Monday, February 27, 2012


Of all the years we have been traveling up and down Highway 97, we have never stopped at the Peter Skene Ogden Rest Area until this past Saturday.  It is well hidden, and you have to keep your eye out for the sign, but boy was it worth it to stop.  I would rate this as my newest, favorite rest area.
Reading about Mr. Ogden, I found that he led the first recorded journey into central Oregon, discovered Mt. Shasta, rescued the survivors of the Whitman massacre in Walla Walla, and the city of Ogden, Utah is named after him.  The rest area is the site of one of Oregon's most sensational murders, on May 10, 1961, where two children were thrown from the cliff, which plunges straight down about 300-500 feet to the floor of the Gorge and the Crooked River.  The accused, a woman by the name of Jeannace June Freeman, was the only woman in Oregon's history to be sentenced to death.
Aside from that last bit of gruesome history, the rest area itself is beautiful, with fantastic views of the Crooked River Canyon, and the ability to view the historic Oregon Trunk Railroad Bridge, constructed in 1911, and to walk across the Crooked River High Bridge, constructed in 1926, which was used until the late 1990's.  At 296 feet above the river, it was the nation's highest single arch span when constructed.

The bridge built to replace the Crooked River High Bridge is known as the Rex T Barber Memorial Bridge.  It was named after the Oregon native, born and raised in nearby Culver, OR.  Barber achieved fame in World War II by being the fighter pilot who in 1943, shot down the airplane carrying Japanese Adm. Yamamoto, the mastermind of the attack on Pearl Harbor.  There are a few displays of his military achievements and a history of his life afterward.
The one thing you will see over and over as you walk around the rest area, are warning signs about the cliffs, to make sure you supervise children, and because there have been many dogs that made the fatal error of running and jumping off the cliff, pets are restricted to your vehicle or to the designated pet area.

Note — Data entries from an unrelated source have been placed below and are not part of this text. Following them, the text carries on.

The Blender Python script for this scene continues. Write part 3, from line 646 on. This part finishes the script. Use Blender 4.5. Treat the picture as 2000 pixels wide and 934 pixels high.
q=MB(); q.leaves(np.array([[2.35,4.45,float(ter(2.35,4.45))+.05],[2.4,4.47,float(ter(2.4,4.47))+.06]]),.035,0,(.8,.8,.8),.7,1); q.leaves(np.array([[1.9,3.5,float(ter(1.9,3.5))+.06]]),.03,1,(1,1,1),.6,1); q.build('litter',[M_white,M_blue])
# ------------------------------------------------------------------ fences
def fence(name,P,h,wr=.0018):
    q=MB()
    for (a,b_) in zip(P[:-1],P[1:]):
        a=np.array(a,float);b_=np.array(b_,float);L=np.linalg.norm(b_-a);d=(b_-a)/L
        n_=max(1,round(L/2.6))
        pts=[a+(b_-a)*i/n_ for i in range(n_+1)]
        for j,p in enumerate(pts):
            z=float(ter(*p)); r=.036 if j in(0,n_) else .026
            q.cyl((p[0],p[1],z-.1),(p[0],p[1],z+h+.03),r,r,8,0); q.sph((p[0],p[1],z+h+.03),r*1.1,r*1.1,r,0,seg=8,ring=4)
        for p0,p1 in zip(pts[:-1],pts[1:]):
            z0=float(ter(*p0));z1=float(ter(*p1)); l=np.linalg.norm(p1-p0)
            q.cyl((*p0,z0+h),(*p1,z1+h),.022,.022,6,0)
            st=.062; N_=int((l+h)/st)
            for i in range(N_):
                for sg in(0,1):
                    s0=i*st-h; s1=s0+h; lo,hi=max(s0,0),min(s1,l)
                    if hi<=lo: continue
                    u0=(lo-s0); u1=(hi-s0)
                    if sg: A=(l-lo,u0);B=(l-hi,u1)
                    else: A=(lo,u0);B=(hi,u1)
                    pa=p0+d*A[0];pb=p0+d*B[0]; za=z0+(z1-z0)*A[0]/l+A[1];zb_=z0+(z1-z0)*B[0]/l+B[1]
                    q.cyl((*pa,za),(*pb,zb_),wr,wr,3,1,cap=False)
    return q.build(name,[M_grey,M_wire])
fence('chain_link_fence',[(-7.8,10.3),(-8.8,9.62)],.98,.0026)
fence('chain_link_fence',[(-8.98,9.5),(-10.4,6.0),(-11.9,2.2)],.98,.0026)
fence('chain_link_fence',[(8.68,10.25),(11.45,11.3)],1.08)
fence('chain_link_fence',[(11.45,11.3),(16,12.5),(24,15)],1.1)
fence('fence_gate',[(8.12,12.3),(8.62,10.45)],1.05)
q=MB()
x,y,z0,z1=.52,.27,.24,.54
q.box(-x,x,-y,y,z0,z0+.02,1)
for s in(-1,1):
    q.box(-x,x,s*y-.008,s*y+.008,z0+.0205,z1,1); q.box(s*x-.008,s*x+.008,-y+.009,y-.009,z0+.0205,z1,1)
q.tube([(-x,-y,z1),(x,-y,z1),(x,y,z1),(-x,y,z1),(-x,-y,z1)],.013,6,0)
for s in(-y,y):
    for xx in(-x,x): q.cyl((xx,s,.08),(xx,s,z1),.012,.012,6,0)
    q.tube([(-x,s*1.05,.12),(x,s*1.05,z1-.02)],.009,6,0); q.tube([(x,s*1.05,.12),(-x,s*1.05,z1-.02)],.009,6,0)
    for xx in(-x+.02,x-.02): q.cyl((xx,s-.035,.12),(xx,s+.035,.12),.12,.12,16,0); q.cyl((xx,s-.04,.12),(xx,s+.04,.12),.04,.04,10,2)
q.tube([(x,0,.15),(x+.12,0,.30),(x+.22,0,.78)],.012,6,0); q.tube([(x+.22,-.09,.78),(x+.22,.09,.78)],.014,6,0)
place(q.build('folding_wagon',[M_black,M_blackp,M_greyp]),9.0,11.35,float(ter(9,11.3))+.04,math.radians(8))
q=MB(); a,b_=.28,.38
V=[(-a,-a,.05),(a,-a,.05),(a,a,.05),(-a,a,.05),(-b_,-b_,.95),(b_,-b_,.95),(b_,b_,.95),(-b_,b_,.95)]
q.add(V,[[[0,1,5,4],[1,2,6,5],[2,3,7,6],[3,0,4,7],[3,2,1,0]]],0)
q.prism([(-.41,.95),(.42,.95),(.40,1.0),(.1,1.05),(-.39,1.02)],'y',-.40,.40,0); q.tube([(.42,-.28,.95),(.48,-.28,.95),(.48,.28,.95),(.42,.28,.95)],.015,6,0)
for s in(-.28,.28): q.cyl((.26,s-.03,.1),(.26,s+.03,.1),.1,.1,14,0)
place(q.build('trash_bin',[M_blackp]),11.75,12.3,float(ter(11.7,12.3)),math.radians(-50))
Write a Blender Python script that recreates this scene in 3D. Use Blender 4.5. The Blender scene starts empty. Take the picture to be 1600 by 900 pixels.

If you happen to find your way on your travels through Oregon on Highway 97, don't miss your opportunity to view this scenic landmark.


Anonymous said...

Great pictures!!! and I'm glad you included the info about the bridge and the area. Most Interesting. I gave my niece, Emily, the blog address so she could access your wonderful pictures and info. I will make sure know about this post. As always, thanks for sharing!

Mom said...

Interesting tidbit of history and beautiful pictures. Do no walk off the cliff.